A couple of days ago, the Green Party (GPEW) launched its manifesto for the GE in three weeks time. Indeed all the parties have been busy launching their manifestoes in the last few days. They make interesting reading.
A manifesto is a published declaration of the intentions, motives, or views of the political party. A manifesto should usually accept previously published policy but can promote new ideas and prescriptive notions for carrying out changes the author(s) believe(s) should be made.
I can assure everybody that the Green Party does this properly and rigourously (in part because I was responsible for a small part of it – yes, on fracking). I would like to publicly commend the work of Brian Heatley, in particular, and all the many other contributors, for providing such a well written, thorough document that is accessible to all (via the full range of versions available)
Lots of work has gone into costing the pledges within it, which makes it disappointing when we hear Natalie Bennett and Pippa Bartolotti floundering around for a few headline figures in interviews, and even more disappointing and disingenuous of some of the media to exploit these personal weaknesses when the figures are readily enough to hand. Sample pledges:
- Investment in renewables (£35bn)
- Increase in NHS budget (£12bn, then 1.2% p.a)
- Early years education (£8bn p.a.)
- Class size reductions (£1.5bn p.a)
- Abolition of tuition fees (£4.5bn)
- Cancellation of existing student debts (£30bn)
- Increase in Social Housing budget (£4.5bn p.a.)
- VAT reduction to 5% on restaurants/tourism and related + home renovation (£7.6bn p.a.)
Sample budget increases:
- Cancelling Trident and nuclear disarmament (£100bn+ over 30 years)
- Stopping landlords writing off mortgage interest against tax (£5.8bn)
- Increasing minimum wage to £10p/h (£2.4bn p.a. saved on tax credits + £1.5bn increase tax/N.I. revenue)
- Wealth tax of 2% on top 1% (£10bn in 2016 and rising)
- Robin Hood Tax (£5bn in 2016 and rising)
- Abolition of upper NI threshold (£14.5bn in 2016 and rising)
- Increase in Corporation Tax (£12.5bn in 2016)
- Reducing tax evasion (£12bn in 2016 and rising)
- VAT & fuel duty on aviation fuel (£16bn in 2016)
Over the course of a 5 year parliament, the manifesto details £672.7bn of revenue increases to set against £136.9bn of revenue decreases.
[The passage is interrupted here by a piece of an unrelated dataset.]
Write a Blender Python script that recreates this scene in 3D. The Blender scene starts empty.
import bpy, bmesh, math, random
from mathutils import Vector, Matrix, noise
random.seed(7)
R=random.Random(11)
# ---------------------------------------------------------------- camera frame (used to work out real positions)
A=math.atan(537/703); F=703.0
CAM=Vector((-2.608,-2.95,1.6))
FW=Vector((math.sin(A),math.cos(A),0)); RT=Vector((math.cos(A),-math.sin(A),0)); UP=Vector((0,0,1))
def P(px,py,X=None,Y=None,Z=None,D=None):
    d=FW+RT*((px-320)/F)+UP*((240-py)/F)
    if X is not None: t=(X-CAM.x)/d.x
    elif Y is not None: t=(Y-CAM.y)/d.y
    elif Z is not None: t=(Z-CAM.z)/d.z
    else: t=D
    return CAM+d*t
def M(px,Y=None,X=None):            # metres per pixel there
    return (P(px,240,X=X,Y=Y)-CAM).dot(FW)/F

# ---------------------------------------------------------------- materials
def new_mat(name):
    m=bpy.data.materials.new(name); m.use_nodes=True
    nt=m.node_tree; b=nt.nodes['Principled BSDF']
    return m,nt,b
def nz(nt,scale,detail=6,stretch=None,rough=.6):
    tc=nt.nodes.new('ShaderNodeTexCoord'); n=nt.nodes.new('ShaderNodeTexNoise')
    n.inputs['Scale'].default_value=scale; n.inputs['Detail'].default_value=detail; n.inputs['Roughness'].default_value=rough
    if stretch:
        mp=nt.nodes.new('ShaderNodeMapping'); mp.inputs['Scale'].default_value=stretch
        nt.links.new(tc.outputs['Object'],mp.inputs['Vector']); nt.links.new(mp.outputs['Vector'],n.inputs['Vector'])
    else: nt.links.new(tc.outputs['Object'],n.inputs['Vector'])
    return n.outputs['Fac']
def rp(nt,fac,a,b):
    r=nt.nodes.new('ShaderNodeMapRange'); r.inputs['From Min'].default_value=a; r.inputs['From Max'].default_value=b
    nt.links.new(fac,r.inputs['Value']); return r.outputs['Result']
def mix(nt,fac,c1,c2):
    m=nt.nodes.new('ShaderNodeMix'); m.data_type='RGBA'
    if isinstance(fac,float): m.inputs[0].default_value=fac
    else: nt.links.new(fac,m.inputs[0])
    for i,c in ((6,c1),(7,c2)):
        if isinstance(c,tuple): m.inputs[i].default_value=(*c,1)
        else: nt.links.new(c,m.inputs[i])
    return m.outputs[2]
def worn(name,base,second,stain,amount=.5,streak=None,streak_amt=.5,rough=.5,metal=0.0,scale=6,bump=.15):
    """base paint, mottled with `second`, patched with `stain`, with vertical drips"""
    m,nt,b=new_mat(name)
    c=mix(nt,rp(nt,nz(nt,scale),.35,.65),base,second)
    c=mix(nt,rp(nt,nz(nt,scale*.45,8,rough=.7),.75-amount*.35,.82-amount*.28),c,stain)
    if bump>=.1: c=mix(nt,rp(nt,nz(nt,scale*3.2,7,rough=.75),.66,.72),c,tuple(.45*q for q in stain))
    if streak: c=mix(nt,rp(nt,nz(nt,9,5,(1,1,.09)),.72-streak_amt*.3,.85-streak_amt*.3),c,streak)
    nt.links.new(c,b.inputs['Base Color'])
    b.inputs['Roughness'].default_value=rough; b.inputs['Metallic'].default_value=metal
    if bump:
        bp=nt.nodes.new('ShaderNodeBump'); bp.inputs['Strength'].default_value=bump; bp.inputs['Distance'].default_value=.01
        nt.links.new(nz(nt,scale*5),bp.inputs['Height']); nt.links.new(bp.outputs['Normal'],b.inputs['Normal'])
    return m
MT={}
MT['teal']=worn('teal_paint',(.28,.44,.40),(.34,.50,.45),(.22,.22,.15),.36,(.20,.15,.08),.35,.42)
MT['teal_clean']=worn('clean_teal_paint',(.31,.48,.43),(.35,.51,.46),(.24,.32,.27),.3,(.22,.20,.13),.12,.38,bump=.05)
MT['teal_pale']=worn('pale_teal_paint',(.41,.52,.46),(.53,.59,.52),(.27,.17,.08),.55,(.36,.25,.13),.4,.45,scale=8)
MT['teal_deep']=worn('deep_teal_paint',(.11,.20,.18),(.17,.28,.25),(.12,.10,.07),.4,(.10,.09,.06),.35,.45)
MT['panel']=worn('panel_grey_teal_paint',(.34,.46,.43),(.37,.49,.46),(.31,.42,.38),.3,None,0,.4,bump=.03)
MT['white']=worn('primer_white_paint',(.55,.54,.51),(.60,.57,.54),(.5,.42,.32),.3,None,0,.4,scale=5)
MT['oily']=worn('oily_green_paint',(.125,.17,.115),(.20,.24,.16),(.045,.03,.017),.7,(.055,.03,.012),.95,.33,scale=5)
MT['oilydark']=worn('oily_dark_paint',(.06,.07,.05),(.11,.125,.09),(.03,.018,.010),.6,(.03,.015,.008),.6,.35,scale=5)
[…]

This gives a net increase in revenues to fund our programmes of £535.8bn. Of course, some of these issues, especially regarding health and education, are devolved matters. Which brings us to Wales Green Party. Available in English and Welsh (of course), they have produced a kind of addendum designed to go alongside the GPEW manifesto. Sounds fair enough, but at the time of writing the links to it on the Wales Green Party website are not working – possibly due to an attempt at rectifying a bit of a gaffe (shurely not!) over the ever-sensitive issue of Welsh independence. The manifesto for the Green Party of England and Wales states:
“Greens have long supported the process of devolution in Wales. We believe that the people of Wales should enjoy the degree of autonomy, perhaps including self-government or independence, that they wish to have, as expressed in a referendum. “Up until such referendum, Greens in Wales will focus on improving and maximising the potential of the current settlement.”
Hear, hear! But the Welsh addendum doesn’t mention a referendum. Au contraire, their stated approach to Welsh governance is pretty much identical to the mainstream neoliberal parties with Wales having to settle for a ‘reserved matters’ form of devolution. The Welsh manifesto addendum states:
“We believe that the starting position should be that all powers are devolved from Westminster to the Welsh Government except for those that are best retained at a UK level.”
Not surprisingly, this discrepancy is already being jumped on to illustrate how out of tune WGP continues to be with GPEW. I had better stop here methinks!
P.S. The link to the Wales addendum became functional again a few hours later – unamended as far as I can tell. On reflection, it seems to be more of an early bid for support in the Welsh Assembly elections next year than having much relevance to the General Election this year, but that is fair enough and more realistic I suppose. Achieving some success in those WA elections would be all the more realistic with some form of pact with PC in place – but WGP’s position (at odds with GPEW) on Welsh governance makes it clear that this will not happen.